Republican and Democratic lawmakers, faith-based organizations, and unions, including one representing workers at the Walt Disney Company, in Orlando, have also urged Kelly to renew T.P.S. The editorial pages of major U.S. newspapers—among them the Times, the Washington Post, the Boston Globe, and the Miami Herald—have echoed these pleas, urging Kelly to consider that sending fifty thousand Haitians back, as the Miami Herald editorial board put it, will harm Haiti more than it will benefit the United States. According to the San Francisco-based Immigrant Legal Resource Center, Haitians with T.P.S. collectively earn two hundred and eighty million dollars a year in wages, and contribute about thirty-five million dollars annually to Social Security. Part of their wages are also used for remittances, which are vital to family members in Haiti as well as the country’s fragile economy.

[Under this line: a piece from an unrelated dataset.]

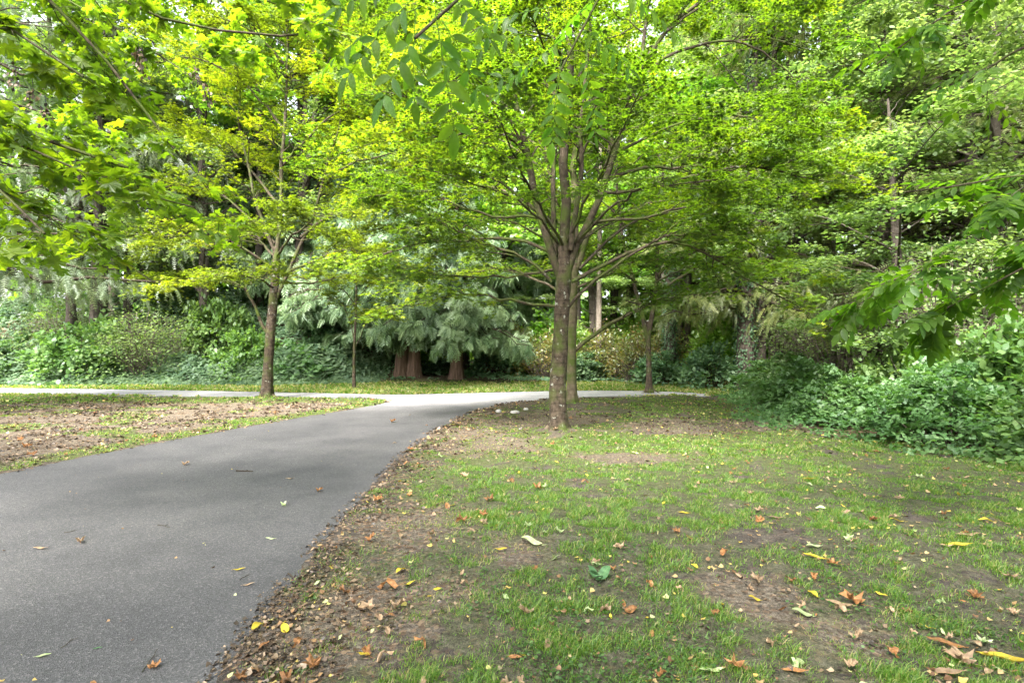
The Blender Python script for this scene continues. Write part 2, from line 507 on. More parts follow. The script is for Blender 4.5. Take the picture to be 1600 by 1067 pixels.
def sdist(x, y):
    """signed distance to the path outline, negative on the path"""
    x = np.asarray(x, float).ravel(); y = np.asarray(y, float).ravel()
    best = np.full(len(x), 1e9); inside = np.zeros(len(x), bool)
    a = POLY; b = np.roll(POLY, -1, 0)
    for (ax, ay), (bx, by) in zip(a, b):
        dx, dy = bx - ax, by - ay
        t = np.clip(((x - ax) * dx + (y - ay) * dy) / (dx * dx + dy * dy + 1e-12), 0, 1)
        d = (x - ax - t * dx) ** 2 + (y - ay - t * dy) ** 2
        best = np.minimum(best, d)
        c = ((ay > y) != (by > y))
        xi = ax + (y - ay) / (by - ay if abs(by - ay) > 1e-9 else 1e-9) * dx
        inside ^= c & (x < xi)
    d = np.sqrt(best)
    return np.where(inside, -d, d)

def ell(x, y, c, rx, ry, ang=0, soft=.6):
    dx = x - c[0]; dy = y - c[1]; ca, sa = math.cos(ang), math.sin(ang)
    u = (dx * ca + dy * sa) / rx; v = (-dx * sa + dy * ca) / ry
    n = (fbm(x * 2.2, y * 2.2, 91, 3) - .5) * 1.5 + (fbm(x * 9, y * 9, 92, 2) - .5) * .9
    return 1 - smooth(1 - soft, 1 + soft * .4, np.sqrt(u * u + v * v) + n)

def bank_h(x, y):
    """height of the ground"""
    d = 0.03 * (fbm(x * .35, y * .35, 5, 3) - .5) * 2 + .018 * (fbm(x * 1.7, y * 1.7, 8, 3) - .5)
    # left bank behind the lawn strip
    bl = smooth(22.6, 27, y + .04 * x) * smooth(-3.2, -7.5, x)
    d = d + bl * (2.7 + .8 * (fbm(x * .25, y * .25, 12, 3) - .5))
    # cedar mound, a low rise
    d = d + .22 * np.exp(-(((x + 2.6) / 2.6) ** 2 + ((y - 24.6) / 1.6) ** 2))
    # right side rises under the thicket
    d = d + smooth(7.5, 13, x) * .8 * smooth(3, 8, y)
    # root mounds of the maples
    for c, h, r in (((.80, 10.07), .10, .55), ((1.5, 14.5), .08, .5), ((-6.8, 16.0), .12, .8), ((4.28, 18.), .08, .5)):
        d = d + h * np.exp(-(((x - c[0]) ** 2 + (y - c[1]) ** 2) / r ** 2))
    return d

def zones(x, y, sd):
    """returns grass density 0..1, dry 0..1, litter 0..1"""
    n = fbm(x * 1.3, y * 1.3, 21, 4); n2 = fbm(x * 4.1, y * 4.1, 33, 3)
    n3 = fbm(x * 10, y * 10, 35, 3)
    g = smooth(.30, .62, n * .45 + n2 * .35 + n3 * .2 + .045)
    right = x > -1.6
    near = y < 15.2
    # strip of soil at the right-hand edge of the path
    strip = smooth(.1, 1.2, sd + (n2 - .5) * 1.8)
    gr = g * (.22 + .78 * strip)
    bare = np.maximum.reduce([ell(x, y, G(1180, 925), .42, .32), ell(x, y, G(1335, 1000), .36, .24, .3), ell(x, y, G(1250, 970), .3, .12),
                              ell(x, y, G(1000, 715), 1.1, .5), ell(x, y, G(1060, 668), 1.9, 1.0), ell(x, y, G(1180, 662), 1.7, .8, -.4), ell(x, y, G(850, 655), 1.5, 1.6), ell(x, y, G(760, 690), .9, 1.6),
                              ell(x, y, G(540, 1000), .5, .5), ell(x, y, G(600, 940), .6, .4), ell(x, y, G(700, 930), .35, .3), ell(x, y, G(800, 860), .3, .4), ell(x, y, G(640, 820), .5, .8)])
    gr = gr * (1 - .8 * bare)
    thin = smooth(8.2, 10.5, y) * .5
    gr = np.where(right, gr * (1 - thin), gr)
    dry = np.where(right, .35 * smooth(7, 10, y) + bare * .75, 0)
    # left side lawn: worn brown, green near the edges
    lg = smooth(.45, .62, n) * .45 + .7 * smooth(1.0, .1, sd) + .6 * smooth(14.2, 15.6, y)
    left = (x < -1.6) & near | (x < -3.2) & (y < 17.3)
    gr = np.where(left & (sd > 0), np.clip(lg, 0, 1) * .8, gr)
    dry = np.where(left, 1.0 - .5 * smooth(.1, .8, lg), dry)
    # lawn strip beyond the far path: even and green
    far = (y > 17.0)
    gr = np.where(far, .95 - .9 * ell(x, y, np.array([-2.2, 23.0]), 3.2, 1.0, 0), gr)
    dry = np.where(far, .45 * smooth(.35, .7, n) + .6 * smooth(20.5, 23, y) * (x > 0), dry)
    # forest floor
    ff = np.clip(smooth(22.6, 23.6, y + .03 * x) + smooth(0, 1.2, x - edge_right(y)), 0, 1)
    gr = gr * (1 - ff)
    dry = dry * (1 - ff)
    gr = gr * smooth(-.05, .12, sd + (n2 - .5) * .3)
    lit = np.clip(.25 + .9 * np.exp(-(np.maximum(sd, 0) / .7) ** 2) * right * near + .4 * bare + .35 * left, 0, 1)
    return np.clip(gr, 0, 1), np.clip(dry, 0, 1), lit, ff

ER_Y = np.array([0, 5, 7.5, 8.4, 9.2, 9.5, 10.4, 12.3, 14.5, 16.9, 19, 24])
ER_X = np.array([9, 7.4, 6.7, 6.3, 5.9, 5.2, 4.9, 5.15, 5.7, 6.3, 8.0, 8.5])
def edge_right(y):
    return np.interp(y, ER_Y, ER_X)

# ------------------------------------------------------------------ ground
def axis(lo, hi, n0, n1, step, far):
    a = [n0]
    while a[-1] < n1: a.append(a[-1] + step)
    s = step
    while a[-1] < hi: s *= 1.18; a.append(a[-1] + min(s, far))
    b = [n0]; s = step
    while b[-1] > lo: s *= 1.18; b.append(b[-1] - min(s, far))
    return np.array(b[::-1][:-1] + a)
gx = axis(-90, 90, -9, 9, .085, 5); gy = axis(-25, 150, 2.0, 13, .085, 5)
X, Y = np.meshgrid(gx, gy)
x, y = X.ravel(), Y.ravel()
sd = sdist(x, y)
gr, dry, lit, ff = zones(x, y, sd)
z = bank_h(x, y)
PATHZ = 0.0
n_e = (fbm(x * 5, y * 5, 40, 3) - .5)
flat = smooth(1.2, .2, sd)
z = z * (1 - flat)
z = np.where(sd < -.10, -.05, z + .022 * smooth(-.10, .06, sd + n_e * .16) + .03 * n_e * smooth(-.02, .3, sd) - .012)
z = z + smooth(-.10, -.02, sd) * 0
nx, ny = len(gx), len(gy)
ii = (np.arange(ny - 1)[:, None] * nx + np.arange(nx - 1)[None, :])
F = np.stack([ii, ii + 1, ii + nx + 1, ii + nx], -1).reshape(-1, 4)
mb = MB(); mb.add(np.stack([x, y, z], -1), F, gr)

def ground_mat():
    m, t, out = node_mat('ground')
    geo = N_(t, 'ShaderNodeNewGeometry'); P = geo.outputs['Position']
    A = {k: N_(t, 'ShaderNodeAttribute', attribute_name=k).outputs['Fac'] for k in ('rnd', 'dry', 'litter', 'forest', 'berm')}
    def noise(s, d=6, r=.6):
        n = N_(t, 'ShaderNodeTexNoise'); n.inputs['Scale'].default_value = s; n.inputs['Detail'].default_value = d; n.inputs['Roughness'].default_value = r
        t.links.new(P, n.inputs['Vector']); return n.outputs[0]
    a, b, c, fine = noise(1.1), noise(9), noise(34), noise(120, 4, .7)
    soil = ramp(t, b, [(.25, (.032, .029, .027)), (.5, (.074, .067, .062)), (.75, (.145, .133, .123))]).outputs[0]
    soil = mixc(t, .8, soil, ramp(t, fine, [(.36, (.22, .2, .18)), (.5, (.85, .83, .8)), (.64, (1.7, 1.6, 1.5))]).outputs[0], 'MULTIPLY')
    soil = mixc(t, .6, soil, ramp(t, c, [(.35, (.5, .48, .46)), (.65, (1.35, 1.3, 1.28))]).outputs[0], 'MULTIPLY')
    drys = ramp(t, c, [(.3, (.042, .036, .030)), (.5, (.12, .103, .083)), (.7, (.25, .22, .18))]).outputs[0]
    drys = mixc(t, .8, drys, ramp(t, fine, [(.36, (.3, .27, .24)), (.5, (.9, .87, .85)), (.64, (1.6, 1.5, 1.35))]).outputs[0], 'MULTIPLY')
    col = mixc(t, A['dry'], soil, drys)
    # crumbs of leaf litter
    dn = N_(t, 'ShaderNodeTexNoise'); dn.inputs['Scale'].default_value = 30; dn.inputs['Detail'].default_value = 4; t.links.new(P, dn.inputs['Vector'])
    dv = N_(t, 'ShaderNodeVectorMath', operation='MULTIPLY_ADD'); dv.inputs[1].default_value = (.07, .07, .0); t.links.new(dn.outputs[1], dv.inputs[0]); t.links.new(P, dv.inputs[2])
    v = N_(t, 'ShaderNodeTexVoronoi'); v.inputs['Scale'].default_value = 42; t.links.new(dv.outputs[0], v.inputs['Vector'])
    vs_ = N_(t, 'ShaderNodeSeparateColor'); t.links.new(v.outputs['Color'], vs_.inputs[0])
    lc = ramp(t, vs_.outputs[1], [(0, (.05, .03, .018)), (.5, (.12, .08, .055)), (1, (.25, .18, .12))]).outputs[0]
    pick = N_(t, 'ShaderNodeMath', operation='GREATER_THAN'); t.links.new(vs_.outputs[0], pick.inputs[0]); pick.inputs[1].default_value = .72
    pk = N_(t, 'ShaderNodeMath', operation='MULTIPLY'); t.links.new(pick.outputs[0], pk.inputs[0]); t.links.new(A['litter'], pk.inputs[1])
    col = mixc(t, pk.outputs[0], col, lc)
    gf = mixc(t, .5, c, fine)
    grass = ramp(t, gf, [(.32, (.03, .035, .016)), (.48, (.06, .082, .02)), (.62, (.12, .15, .045))]).outputs[0]
    ga = N_(t, 'ShaderNodeMath', operation='ADD'); t.links.new(A['rnd'], ga.inputs[0]); t.links.new(b, ga.inputs[1])
    gx2 = N_(t, 'ShaderNodeMath', operation='MULTIPLY_ADD'); gx2.inputs[1].default_value = .5; t.links.new(c, gx2.inputs[0]); t.links.new(ga.outputs[0], gx2.inputs[2])
    gm = ramp(t, gx2.outputs[0], [(.95, (0, 0, 0)), (1.4, (.85, .85, .85))]).outputs[0]
    sp = N_(t, 'ShaderNodeSeparateXYZ'); t.links.new(P, sp.inputs[0])
    fr = N_(t, 'ShaderNodeMapRange'); fr.inputs[1].default_value = 4.5; fr.inputs[2].default_value = 10; fr.inputs[3].default_value = .30; fr.inputs[4].default_value = 1.0
    t.links.new(sp.outputs[1], fr.inputs[0])
    gmf = N_(t, 'ShaderNodeMath', operation='MULTIPLY'); t.links.new(gm, gmf.inputs[0]); t.links.new(fr.outputs[0], gmf.inputs[1])
    col = mixc(t, gmf.outputs[0], col, grass)
    floor = ramp(t, b, [(.3, (.045, .034, .02)), (.7, (.13, .095, .06))]).outputs[0]
    col = mixc(t, A['forest'], col, floor)
    p = N_(t, 'ShaderNodeBsdfPrincipled'); p.inputs['Roughness'].default_value = 1; p.inputs['Specular IOR Level'].default_value = .1
    t.links.new(col, p.inputs['Base Color'])
    bp = N_(t, 'ShaderNodeBump'); bp.inputs['Strength'].default_value = .8; bp.inputs['Distance'].default_value = .02
    t.links.new(c, bp.inputs['Height'])
    bp2 = N_(t, 'ShaderNodeBump'); bp2.inputs['Strength'].default_value = 1.0; bp2.inputs['Distance'].default_value = .012
    t.links.new(fine, bp2.inputs['Height']); t.links.new(bp.outputs[0], bp2.inputs['Normal'])
    t.links.new(bp2.outputs[0], p.inputs['Normal'])
    t.links.new(p.outputs[0], out.inputs[0])
    return m
mb.obj('ground', ground_mat(), extra={'dry': dry, 'litter': lit, 'forest': ff, 'berm': lit}, kind='structure')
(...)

In keeping with the Trump Administration’s emphatic focus on immigrant crime, part of Kelly’s decision-making process seems to involve looking at how many Haitians on T.P.S. have committed crimes or used public services for which they’re not eligible, a signal that the Secretary might be looking for some justification to end the program, an outcome which would be disastrous for D. and thousands of others.

I asked D., who said he wakes up every morning feeling like he is in limbo, what he would say to Secretary Kelly and the Trump Administration if he could. I have known him since he was in high school, and I have never heard so much worry in his voice. Like so many other immigrants who have made a life in this country, who have bought homes and started businesses, who are parents of U.S.-born children, he is living in constant fear of being plucked out of his life at a moment’s notice.

If his T.P.S. is revoked, D. said, he will not be able to work. He will be too terrified to leave his house, for fear of being deported. He will not be able to complete the college degree that he is working to pay for himself. He would remind Secretary Kelly and the Trump Administration that T.P.S. recipients, from Haiti and from other countries, are “fully invested, fully committed to this country,” and in many cases have nowhere else to go. “We have drive, we have desire, we work hard,” he said. “We have learned a lot here that we want to use for the good of this country. So many of us have already made a difference here and so many of us still can.” Extending temporary protected status, he added, is the sensible thing to do.